Today's Papers

For You, Just 1999

On this day of all days of discretionary news, the papers revert to type. The New York Times leads with money–the Euro is here. The Washington Post leads with Beltway politics–Trent Lott is trying to hammer out a workable Republican consensus on impeachment strategy. And the Los Angeles Times goes with smog–the EPA rejects California’s smog control strategy as being too lax. Vexed items Washington wants in and California wants out include mandated ride-share programs, pollution controls on restaurant char-broilers, and tougher regs on aerospace plants.

The NYT lead and front-pagers at the LAT and WP all report that finance ministers from 11 countries yesterday celebrated the first technical step towards a common European currency–formally locking in the rate of exchange of their individual currencies with the euro, which provides the starting point for trade in the new currency come Monday. The rates mean that the euro will start out worth $1.17. As the papers explain, although actual euro notes and coins will not circulate until Jan. 1, 2002 (at which time national currencies will begin phasing out), the banks and stock exchanges of the 11 partners are henceforth required to carry out all non-cash transactions in euros.

An inside piece in the WP notes a euro-related problem U.S-based and other transnational businesses on the Continent haven’t quite gotten their minds around yet: wage transparency. That is, the advent of the new currency will make it suddenly easy to compare salaries earned in different countries for the same work. The story mentions a school of thought according to which the euro’s transparency effect will eventually tend to make salaries more comparable across borders, with the suggestion that the uniformity will be established at a level closer to the high salaries than the low ones. But it doesn’t explain why the reverse couldn’t turn out to be true instead.

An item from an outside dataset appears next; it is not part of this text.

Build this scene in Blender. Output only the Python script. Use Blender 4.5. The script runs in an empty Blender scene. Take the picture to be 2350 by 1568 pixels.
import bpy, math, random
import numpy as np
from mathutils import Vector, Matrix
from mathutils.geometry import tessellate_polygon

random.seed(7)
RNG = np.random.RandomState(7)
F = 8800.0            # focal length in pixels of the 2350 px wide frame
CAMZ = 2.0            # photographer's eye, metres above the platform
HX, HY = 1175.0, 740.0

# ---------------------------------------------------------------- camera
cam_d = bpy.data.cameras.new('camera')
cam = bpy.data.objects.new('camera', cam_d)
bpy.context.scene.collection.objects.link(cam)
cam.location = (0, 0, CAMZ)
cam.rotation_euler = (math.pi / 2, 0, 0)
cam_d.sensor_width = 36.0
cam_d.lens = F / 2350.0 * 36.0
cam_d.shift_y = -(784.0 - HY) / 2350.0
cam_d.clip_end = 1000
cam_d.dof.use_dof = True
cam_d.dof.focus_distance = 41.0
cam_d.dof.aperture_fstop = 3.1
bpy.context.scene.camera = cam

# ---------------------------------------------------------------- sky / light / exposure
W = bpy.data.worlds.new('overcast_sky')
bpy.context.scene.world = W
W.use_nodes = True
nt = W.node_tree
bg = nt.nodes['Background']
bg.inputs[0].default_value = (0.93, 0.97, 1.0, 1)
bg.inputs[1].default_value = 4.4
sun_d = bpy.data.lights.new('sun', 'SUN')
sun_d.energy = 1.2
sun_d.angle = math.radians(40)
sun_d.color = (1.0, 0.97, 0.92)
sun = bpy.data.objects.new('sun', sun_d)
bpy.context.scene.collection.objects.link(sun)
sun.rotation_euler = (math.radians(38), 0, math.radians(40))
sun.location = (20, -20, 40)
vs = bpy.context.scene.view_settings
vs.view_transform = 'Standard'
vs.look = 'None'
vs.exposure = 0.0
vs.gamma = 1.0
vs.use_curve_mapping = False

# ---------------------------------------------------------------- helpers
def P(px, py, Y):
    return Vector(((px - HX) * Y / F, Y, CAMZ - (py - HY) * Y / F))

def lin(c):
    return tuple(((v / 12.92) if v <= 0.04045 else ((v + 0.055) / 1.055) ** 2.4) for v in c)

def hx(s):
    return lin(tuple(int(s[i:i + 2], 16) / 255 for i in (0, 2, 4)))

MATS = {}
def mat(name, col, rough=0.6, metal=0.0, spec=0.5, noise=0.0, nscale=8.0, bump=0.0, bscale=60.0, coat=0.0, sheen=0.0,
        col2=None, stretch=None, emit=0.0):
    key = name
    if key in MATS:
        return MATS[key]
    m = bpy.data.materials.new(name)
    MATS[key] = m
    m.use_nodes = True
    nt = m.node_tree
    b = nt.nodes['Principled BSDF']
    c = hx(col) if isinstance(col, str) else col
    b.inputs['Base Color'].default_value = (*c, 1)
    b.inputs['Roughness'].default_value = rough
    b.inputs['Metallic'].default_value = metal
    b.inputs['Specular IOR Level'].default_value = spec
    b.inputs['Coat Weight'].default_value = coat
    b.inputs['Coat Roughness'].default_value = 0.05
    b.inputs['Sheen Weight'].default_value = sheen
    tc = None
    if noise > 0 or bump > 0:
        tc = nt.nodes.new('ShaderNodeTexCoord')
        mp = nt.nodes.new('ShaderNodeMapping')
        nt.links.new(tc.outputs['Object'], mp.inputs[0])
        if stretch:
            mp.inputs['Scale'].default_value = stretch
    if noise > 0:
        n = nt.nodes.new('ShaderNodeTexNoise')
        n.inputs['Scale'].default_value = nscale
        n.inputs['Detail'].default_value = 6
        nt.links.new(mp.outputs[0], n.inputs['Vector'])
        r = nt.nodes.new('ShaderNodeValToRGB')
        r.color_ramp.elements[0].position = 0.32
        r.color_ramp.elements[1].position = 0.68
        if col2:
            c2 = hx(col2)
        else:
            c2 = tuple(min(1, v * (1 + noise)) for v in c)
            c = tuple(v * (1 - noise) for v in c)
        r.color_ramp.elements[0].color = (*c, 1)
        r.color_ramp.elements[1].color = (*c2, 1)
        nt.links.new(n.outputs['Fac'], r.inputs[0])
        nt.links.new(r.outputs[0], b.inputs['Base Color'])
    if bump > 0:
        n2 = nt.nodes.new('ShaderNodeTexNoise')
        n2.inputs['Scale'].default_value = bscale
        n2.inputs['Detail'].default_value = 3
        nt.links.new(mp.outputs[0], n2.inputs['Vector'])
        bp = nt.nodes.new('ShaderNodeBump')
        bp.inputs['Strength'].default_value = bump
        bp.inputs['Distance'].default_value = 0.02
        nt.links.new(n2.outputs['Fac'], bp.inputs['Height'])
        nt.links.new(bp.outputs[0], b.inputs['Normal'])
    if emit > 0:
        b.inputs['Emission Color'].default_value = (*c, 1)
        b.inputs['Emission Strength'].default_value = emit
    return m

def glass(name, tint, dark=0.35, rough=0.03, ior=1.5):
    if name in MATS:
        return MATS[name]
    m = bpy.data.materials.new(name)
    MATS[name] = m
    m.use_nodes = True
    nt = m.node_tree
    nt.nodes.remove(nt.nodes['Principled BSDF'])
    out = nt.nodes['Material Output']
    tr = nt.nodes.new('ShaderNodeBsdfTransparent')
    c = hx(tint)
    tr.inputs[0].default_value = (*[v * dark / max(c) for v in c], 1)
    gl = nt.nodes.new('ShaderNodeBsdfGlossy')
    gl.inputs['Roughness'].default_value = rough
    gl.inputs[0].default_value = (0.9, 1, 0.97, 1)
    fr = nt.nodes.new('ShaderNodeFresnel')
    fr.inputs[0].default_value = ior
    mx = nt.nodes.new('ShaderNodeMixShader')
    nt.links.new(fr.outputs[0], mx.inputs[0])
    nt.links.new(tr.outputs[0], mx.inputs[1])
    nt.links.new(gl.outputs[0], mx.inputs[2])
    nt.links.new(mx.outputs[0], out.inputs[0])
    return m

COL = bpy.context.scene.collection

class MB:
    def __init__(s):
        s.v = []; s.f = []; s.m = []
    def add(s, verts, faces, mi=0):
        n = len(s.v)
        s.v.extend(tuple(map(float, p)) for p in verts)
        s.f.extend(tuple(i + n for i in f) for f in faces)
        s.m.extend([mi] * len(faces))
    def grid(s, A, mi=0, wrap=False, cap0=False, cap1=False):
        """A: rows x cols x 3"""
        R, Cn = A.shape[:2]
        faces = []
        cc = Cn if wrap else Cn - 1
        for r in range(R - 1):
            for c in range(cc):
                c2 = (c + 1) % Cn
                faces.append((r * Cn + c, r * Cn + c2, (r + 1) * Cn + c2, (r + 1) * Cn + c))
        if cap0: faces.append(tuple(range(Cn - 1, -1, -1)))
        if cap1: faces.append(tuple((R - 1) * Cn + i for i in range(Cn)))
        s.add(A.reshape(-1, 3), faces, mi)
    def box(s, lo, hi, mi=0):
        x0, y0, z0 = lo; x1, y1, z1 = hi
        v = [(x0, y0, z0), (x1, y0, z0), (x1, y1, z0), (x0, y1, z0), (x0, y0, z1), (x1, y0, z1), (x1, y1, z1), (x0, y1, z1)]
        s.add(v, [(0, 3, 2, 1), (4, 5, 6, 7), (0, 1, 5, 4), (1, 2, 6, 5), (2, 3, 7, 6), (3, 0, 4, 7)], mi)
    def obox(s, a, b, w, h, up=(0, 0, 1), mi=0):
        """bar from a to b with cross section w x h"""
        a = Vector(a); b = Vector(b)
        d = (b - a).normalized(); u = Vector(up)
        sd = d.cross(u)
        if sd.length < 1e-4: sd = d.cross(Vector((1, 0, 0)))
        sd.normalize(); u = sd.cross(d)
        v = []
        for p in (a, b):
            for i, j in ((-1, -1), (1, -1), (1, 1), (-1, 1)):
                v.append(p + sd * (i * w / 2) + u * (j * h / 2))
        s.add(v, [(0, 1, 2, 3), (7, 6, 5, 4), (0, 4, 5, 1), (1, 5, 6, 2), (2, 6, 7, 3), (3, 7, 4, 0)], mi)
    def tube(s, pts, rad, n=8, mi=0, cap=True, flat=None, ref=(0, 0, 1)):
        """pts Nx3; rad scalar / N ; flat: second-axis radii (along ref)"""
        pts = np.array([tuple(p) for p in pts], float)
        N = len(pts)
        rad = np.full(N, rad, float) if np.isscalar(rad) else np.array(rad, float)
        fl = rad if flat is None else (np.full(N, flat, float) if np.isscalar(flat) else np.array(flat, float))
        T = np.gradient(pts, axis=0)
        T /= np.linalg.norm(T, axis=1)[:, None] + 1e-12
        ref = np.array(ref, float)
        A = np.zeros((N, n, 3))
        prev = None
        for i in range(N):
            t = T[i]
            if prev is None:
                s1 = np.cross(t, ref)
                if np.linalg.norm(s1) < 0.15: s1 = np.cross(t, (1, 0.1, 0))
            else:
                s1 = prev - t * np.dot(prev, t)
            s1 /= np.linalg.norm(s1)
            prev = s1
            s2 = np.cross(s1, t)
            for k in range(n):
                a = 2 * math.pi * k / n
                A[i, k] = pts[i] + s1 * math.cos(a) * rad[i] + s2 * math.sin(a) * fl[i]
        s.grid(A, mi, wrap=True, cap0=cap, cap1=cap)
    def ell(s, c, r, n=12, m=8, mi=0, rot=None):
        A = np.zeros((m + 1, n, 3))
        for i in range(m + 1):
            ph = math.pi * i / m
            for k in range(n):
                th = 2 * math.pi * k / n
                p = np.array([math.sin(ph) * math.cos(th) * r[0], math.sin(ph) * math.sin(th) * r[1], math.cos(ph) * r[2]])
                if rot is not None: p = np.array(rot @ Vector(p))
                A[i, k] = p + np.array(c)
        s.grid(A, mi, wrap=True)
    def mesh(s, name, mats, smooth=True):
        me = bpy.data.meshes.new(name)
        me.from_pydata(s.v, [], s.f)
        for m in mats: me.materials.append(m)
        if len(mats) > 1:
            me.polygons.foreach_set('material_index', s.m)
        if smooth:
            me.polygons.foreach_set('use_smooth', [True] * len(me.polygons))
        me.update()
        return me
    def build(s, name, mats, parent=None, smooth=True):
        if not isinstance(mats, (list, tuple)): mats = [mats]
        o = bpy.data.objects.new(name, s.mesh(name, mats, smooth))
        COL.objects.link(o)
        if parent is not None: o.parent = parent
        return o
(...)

It has always seemed a little odd for papers to insist on coming out on such dead news days as Christmas and New Years. A lot of it is just so much strutting–sure, spending the day with the family is alright for those weenies at the WSJ or USAT, but we’re a newspaper over here for chrissakes. And the result is that when the world predictably stops on its axis, the workaholic papers have to absolutely cram 2 inches of new information into 60 inches of space. The Post’s lead about Lott is a case in point: its narrative, about how Lott’s proposing a strategy for avoiding a full trial and an instant censure deal and how conservatives in the House and Senate are less than thrilled, was pretty much the Post’s lead yesterday too. The suck-it-up publication policy seems even less sensible given that the papers now have the ideal vehicle for transmitting what little holiday news there is: their web sites. Save the trees, guys.

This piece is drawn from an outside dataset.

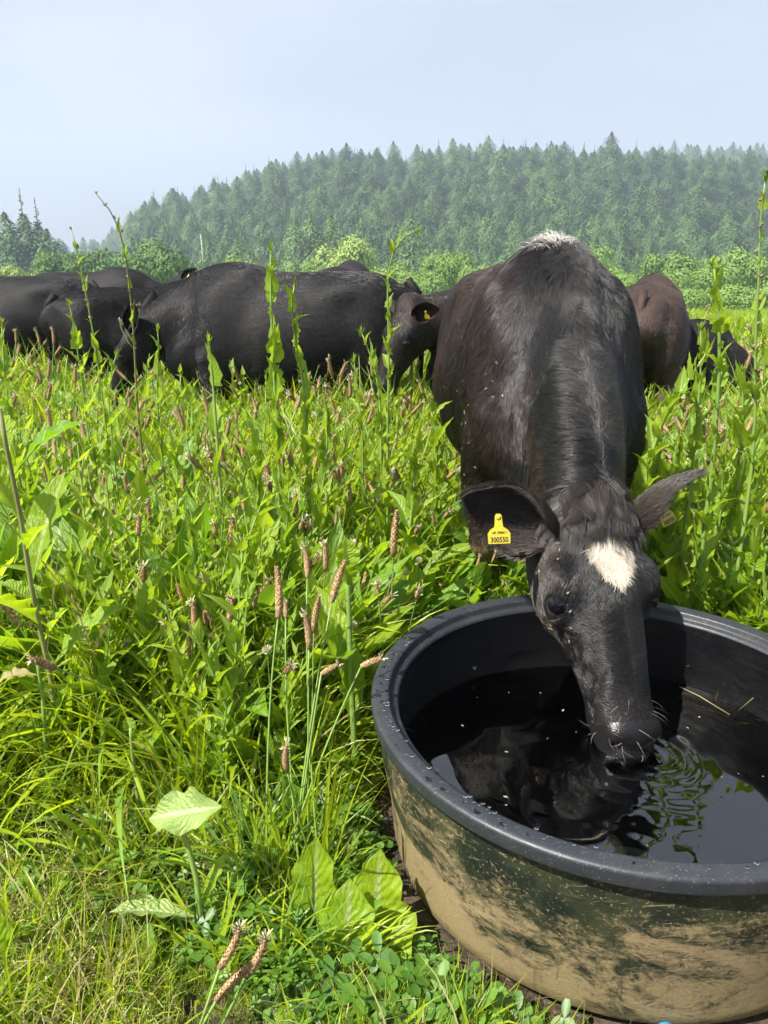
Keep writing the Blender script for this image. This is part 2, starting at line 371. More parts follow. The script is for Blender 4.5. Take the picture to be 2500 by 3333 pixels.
def cow_body(pose, H, hc=.016, hf=.016):
    xs = ucoord(-1.45, 1.3, .5, 1.3, hf, hc); ys = ucoord(-.5, .5, -.5, .5, hc if hf == hc else .0095, hc); zs = ucoord(-.05, 1.5, -.05, .85 if hf != hc else -1, hf, hc)
    F = Field(xs, ys, zs); E3 = np.eye(3)
    F.stations((0, 0, 0), E3, [(-1.20, 0, .98, .15, .15), (-1.12, 0, .97, .22, .24), (-1.0, 0, .95, .265, .30), (-.8, 0, .90, .30, .355), (-.55, 0, .865, .335, .385),
        (-.3, 0, .865, .325, .385), (-.1, 0, .885, .275, .385), (.04, 0, .865, .235, .36), (.16, 0, .80, .19, .27), (.25, 0, .74, .13, .18)], k=.01, egg=.21)
    F.ell((-.07, 0, 1.17), (.26, .11, .11), k=.13)                                     # withers
    for s_ in (-1, 1):
        F.ell((.0, s_ * .155, .90), (.19, .10, .28), k=.10)                            # shoulder
        F.ell((.16, s_ * .13, .74), (.12, .10, .14), k=.07)
        F.limb([(-.10, s_ * .09, 1.16, .035, .05), (.03, s_ * .165, .98, .045, .06), (.13, s_ * .20, .80, .05, .06)], k=.05)   # shoulder blade ridge
        F.ell((-.86, s_ * .17, 1.12), (.15, .06, .06), k=.14)                          # hip
        F.ell((-1.02, s_ * .16, .86), (.20, .13, .28), k=.08)                          # thigh
        F.ell((-1.18, s_ * .10, 1.09), (.05, .05, .06), k=.10)
        F.limb([(.06, s_ * .20, .72, .085, .11), (.0, s_ * .205, .55, .07, .085), (.02, s_ * .195, .40, .052, .058), (.035, s_ * .195, .345, .05, .052), (.02, s_ * .195, .28, .036, .038),
                (.02, s_ * .195, .14, .032, .035), (.03, s_ * .195, .10, .042, .045), (.06, s_ * .195, .05, .045, .05), (.07, s_ * .195, .0, .05, .06)], k=.04)
        F.limb([(-.98, s_ * .18, .80, .11, .16), (-.90, s_ * .2, .66, .085, .12), (-1.02, s_ * .19, .52, .055, .085), (-1.13, s_ * .18, .43, .042, .055), (-1.12, s_ * .18, .30, .035, .042),
                (-1.10, s_ * .18, .14, .033, .036), (-1.08, s_ * .18, .09, .043, .046), (-1.05, s_ * .18, .04, .045, .05), (-1.04, s_ * .18, .0, .05, .06)], k=.04)
    F.ell((.17, 0, .60), (.13, .10, .15), k=.07)                                        # brisket
    F.limb(POSE[pose]['neck'], k=.09, egg=.22)
    o, h, l, n = H; ax = np.array([h, l, n])
    F.stations(o, ax, [(-.02, 0, -.075, .065, .055), (.02, 0, -.075, .102, .07), (.07, 0, -.085, .122, .085), (.13, 0, -.095, .130, .098), (.20, 0, -.108, .125, .112), (.27, 0, -.11, .106, .112),
        (.34, 0, -.102, .083, .100), (.41, 0, -.09, .072, .083), (.47, 0, -.083, .070, .074), (.52, 0, -.08, .076, .068), (.555, 0, -.083, .074, .056), (.575, 0, -.088, .060, .042)], k=.05)
    F.ell(hp(H, 0, 0, -.03), (.045, .055, .035), ax, k=.05)
    for s_ in (-1, 1):
        F.ell(hp(H, .19, s_ * .110, -.05), (.055, .035, .04), ax, k=.035)                # brow
        F.ell(hp(H, .24, s_ * .112, -.082), (.045, .030, .03), ax, k=.03)
        F.ell(hp(H, .15, s_ * .065, -.165), (.13, .045, .085), ax, k=.05)                # cheek
        F.ell(hp(H, .30, s_ * .03, -.035), (.10, .018, .03), ax, k=.04)                  # bridge of the nose
        F.ell(hp(H, .240, s_ * .142, -.060), (.025, .017, .018), ax, k=.010, sub=True)
        F.ell(hp(H, .222, s_ * .135, -.044), (.036, .013, .008), ax, k=.010)             # upper lid
        F.ell(hp(H, .258, s_ * .133, -.084), (.030, .010, .006), ax, k=.010)              # lower lid
        F.ell(hp(H, .535, s_ * .042, -.043), (.032, .026, .024), ax, k=.02)
        F.ell(hp(H, .565, s_ * .047, -.045), (.024, .0125, .013), ax, k=.008, sub=True)  # nostril
    F.ell(hp(H, .535, 0, -.028), (.035, .03, .014), ax, k=.02)
    F.ell(hp(H, .50, 0, -.14), (.06, .05, .028), ax, k=.02)                              # chin
    return F.mesh()
def ear_data(name, B, T, O, wid=.062, mats=None, n=14, m=9):
    B, T, O = map(lambda v: np.array(v, float), (B, T, O)); A = T - B; ln = np.linalg.norm(A); A /= ln; O = unit(O - A * O.dot(A)); S = np.cross(A, O)
    V = []; Fc = []; U = []
    prof = [.020, .028, .038, .048, .056, .061, .062, .060, .056, .050, .042, .033, .022, .006]
    for lay in (0, 1):
        for i in range(n):
            t = i / (n - 1); w = np.interp(t, np.linspace(0, 1, 14), prof) * wid / .062; fm = 2.5 - 1.55 * smooth(t * 1.5)
            rad = w / math.sin(min(fm, 1.5)) ; c = B + A * ln * t + O * (-.012 * math.sin(t * 3))
            th = .006 * (1 - .7 * t) * (-1 if lay else 0)
            for j in range(m):
                ph = (j / (m - 1) * 2 - 1) * fm
                r_ = rad + (-th if lay else 0)
                V.append(c + S * r_ * math.sin(ph) + O * (rad - r_ * math.cos(ph) - rad * .3)); U.append((j / (m - 1), t))
        b = lay * n * m
        for i in range(n - 1):
            for j in range(m - 1):
                q = (b + i * m + j, b + i * m + j + 1, b + (i + 1) * m + j + 1, b + (i + 1) * m + j)
                Fc.append(q if lay == 0 else q[::-1])
    nm = n * m; ring = [i * m for i in range(n)] + [(n - 1) * m + j for j in range(1, m)] + [i * m + m - 1 for i in range(n - 2, -1, -1)]
    for a, b in zip(ring[:-1], ring[1:]): Fc.append((a, a + nm, b + nm, b))
    mi = [0] * ((n - 1) * (m - 1)) + [1] * (len(Fc) - (n - 1) * (m - 1))
    return mesh_data(name, V, Fc, mats, U, mi), np.array(V), (B, A, O, S, ln)
def pnoise(P, f, seed=0):
    P = P * f; return (np.sin(P[:, 0] * 1.7 + P[:, 1] * 2.3 + seed) + np.sin(P[:, 1] * 2.9 - P[:, 2] * 1.9 + seed * 2.1) + np.sin(P[:, 2] * 2.1 + P[:, 0] * 1.3 + seed * .7)) / 3
def sample(V, Q, n, wfun):
    T = np.concatenate([Q[:, [0, 1, 2]], Q[:, [0, 2, 3]]]); a, b, c = V[T[:, 0]], V[T[:, 1]], V[T[:, 2]]
    nr = np.cross(b - a, c - a); ar = np.linalg.norm(nr, axis=1); nr /= ar[:, None] + 1e-12
    w = ar * wfun((a + b + c) / 3, nr); i = NR.choice(len(T), n, p=w / w.sum()); u = NR.random((n, 2)); q = u.sum(1) > 1; u[q] = 1 - u[q]
    VN = np.zeros_like(V)
    for e in range(3): np.add.at(VN, T[:, e], nr * ar[:, None])
    VN /= np.linalg.norm(VN, axis=1)[:, None] + 1e-12
    p = a[i] + (b - a)[i] * u[:, :1] + (c - a)[i] * u[:, 1:]
    nn = VN[T[i, 0]] * (1 - u.sum(1))[:, None] + VN[T[i, 1]] * u[:, :1] + VN[T[i, 2]] * u[:, 1:]
    return p, nn / (np.linalg.norm(nn, axis=1)[:, None] + 1e-9)
def fur(name, P, Nn, D, length, m, parent, lift=.35, rad=.0006, k=4, droop=0., clump=0):
    n = len(P); D = D - Nn * (D * Nn).sum(1)[:, None]; D /= np.linalg.norm(D, axis=1)[:, None] + 1e-6
    length = np.broadcast_to(length, (n,)); pts = np.empty((n, k, 3), np.float32)
    lift = np.broadcast_to(lift, (n,))
    for i in range(k):
        t = i / (k - 1)
        pts[:, i] = P + (Nn * (lift * t * (1 - .35 * t))[:, None] + D * t * (1 + .2 * t)) * length[:, None] + np.array([0, 0, -droop]) * (t * t) * length[:, None]
    hc = bpy.data.hair_curves.new(name); hc.add_curves([k] * n)
    hc.points.foreach_set('position', pts.ravel())
    a = hc.attributes.get('radius') or hc.attributes.new('radius', 'FLOAT', 'POINT')
    rr = (np.linspace(1, .15, k)[None] * rad * NR.uniform(.7, 1.3, (n, 1))).astype(np.float32)
    a.data.foreach_set('value', rr.ravel()); hc.materials.append(m)
    return obj(name, hc, parent)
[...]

In the spirit of 2000, marked down to 1999, the NYT editorial page hurries to a consideration of the millenium. In the Times grand manner, citing the likes of Dionysius Exiguus, Herod and the Islamic calendar, the page finally comes down in favor of getting blitzed next year. Thanks to its ever-more supple closing times, the paper also includes a ground-level account of the Times Square action last night, featuring the biggest and most orderly crowd in years. A crowd of students, tourists, and cops. And oh yes, at least one media critic, a man who “marked the passing of another year by vomiting discreetly against a corner of the Viacom Building….”

Just when you thought it couldn’t get any wilder than that–it does and Al Gore decides to run for president! PARTAAAY!! At least, that’s what the WP front says he’s gone and done–with a headline stating “Gore Makes It Official: He Will Run in 2000/Filing Establishes Presidential Campaign.” Why then does the NYT say instead with its headline that what Gore is doing is “Forming Organization for 2000 Bid for President,” and with its body type that Gore “will take his first formal step toward running for president in 2000”? Which is it? Is he deciding to run or running to decide?

The NYT front and the WP inside feature stories about what’s being done to those two top Khmer Rouge officials who gave themselves up to the Cambodian government last week–they’re being sent on a beach holiday. Oh sure, according to the NYT, they have been so hounded by reporters that to avoid questions they’ve had to stay inside their beach hotels, but they’ve been provided with security guards to protect them from people whose lives they’ve ruined, and the Post says there are reports the government’s given them each $10,000 expense accounts for the trip. And nobody’s worked them to death or bashed their heads in with a shovel.

In the last week, the papers have tried every way possible to tie up this past year in a ribbon and present it to the ages. Finally, in today’s Post, a “Style” section writer finds the right words. They’re not his. They’re Hers. It turns out Monica Lewinsky’s adios to the grand jury is the fitting farewell to 1998: We’re really sorry for everything that’s happened. And we hate Linda Tripp.